相続税を計算し、相続開始の日の翌日から10ヶ月以内に申告・納付しましょう。この時、誤って過少申告をしてしまうと後に追徴課税のペナルティを負う可能性があります。計算が難しい場合には税理士に依頼する事も検討してみましょう。
【関連記事】不動産の相続、税理士の探し方・選び方は?相場や相談方法も
3.不動産相続における注意点
不動産の相続では、相続財産ではない墓地・墓石の取り扱い、配偶者居住権に注意しましょう。イレギュラー・複雑なケースでは専門家に相談する事で解決ができる事があります。
3-1.墓地・墓石は相続人とは別に承継者を決める
墓地や墓石は「祭祀財産」とされ、相続人が相続する財産とは別個に考えられており、相続人とは別に「承継者」を決める事になります。仏壇・仏具や神棚・神具なども祭祀財産です。
民法897条では「慣習に従って祖先の祭祀を主宰すべき者が承継する。」と規定されており、「ただし、被相続人の指定に従って祖先の祭祀を主宰すべき者があるときは、その者が承継する。」と続けて記載があります。(※2021年10月27日時点)
よって被相続人が遺言書で承継者を指定した場合には、指定された方が受け継ぐことになります。なお祭祀財産は相続税が控除されますので、税金の計算をする際にはおさえておきましょう。
3-2.被相続人の配偶者には「配偶者居住権」がある
配偶者居住権とは夫婦の一方が亡くなった際に、残された配偶者が被相続人所有の建物に亡くなるまで(又は一定期間)無償で住むことができる権利です。
建物の価値を「所有権」と「居住権」に分け、残された配偶者が建物の所有権を持っていない場合でも一定の要件を満たす際に居住権を取得することで、被相続人が所有していた建物に引き続き住み続けられるようにするものです。
3-3.複雑なケースは専門家へ相談を
不動産が相続財産になるか否か判断がつかないケース、イレギュラーな事例などは弁護士・税理士などの専門家に相談してみることでスムーズに解決できることがあります。
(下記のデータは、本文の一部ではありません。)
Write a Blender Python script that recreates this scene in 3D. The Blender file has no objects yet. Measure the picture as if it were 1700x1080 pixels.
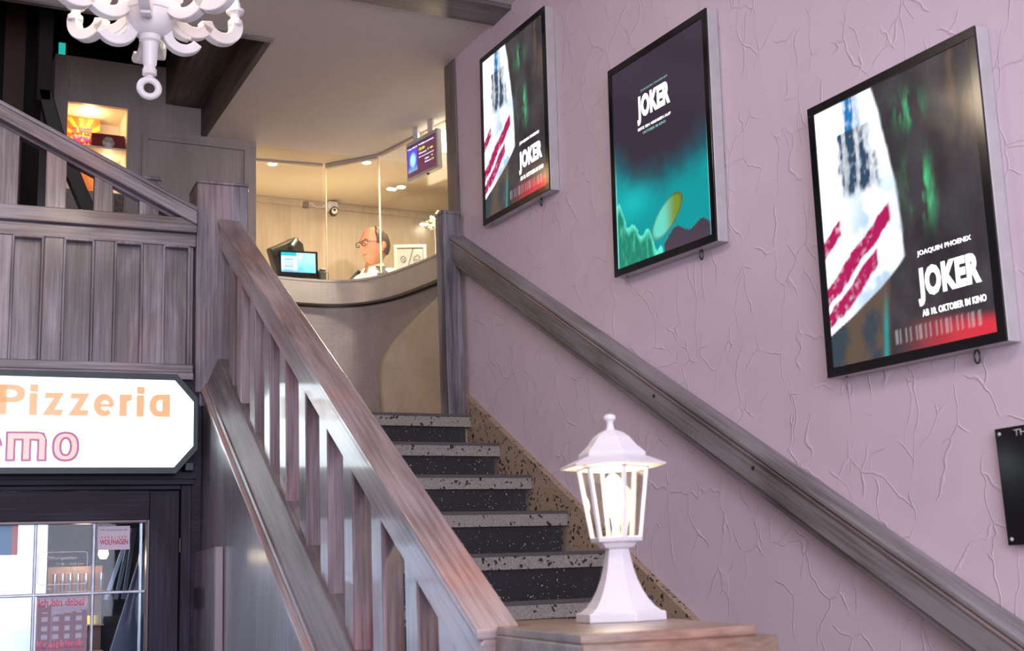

報酬が必要となりますが、後のトラブルを避けるためにも相談を検討してみると良いでしょう。
まとめ
不動産の相続では建物や土地などの他に借地権・借家権などの権利も相続対象となり、ローンや未払いの固定資産税といったマイナスのものも引き継ぐことになります。
墓地や墓石、被相続人が無料で借りていた土地や建物(使用貸借権)は相続財産の対象外です。
この記事を参考に、不動産の相続財産の対象となるもの・ならないものを把握し、墓石・墓地の承継者などに注意しながら円滑な相続を行っていきましょう。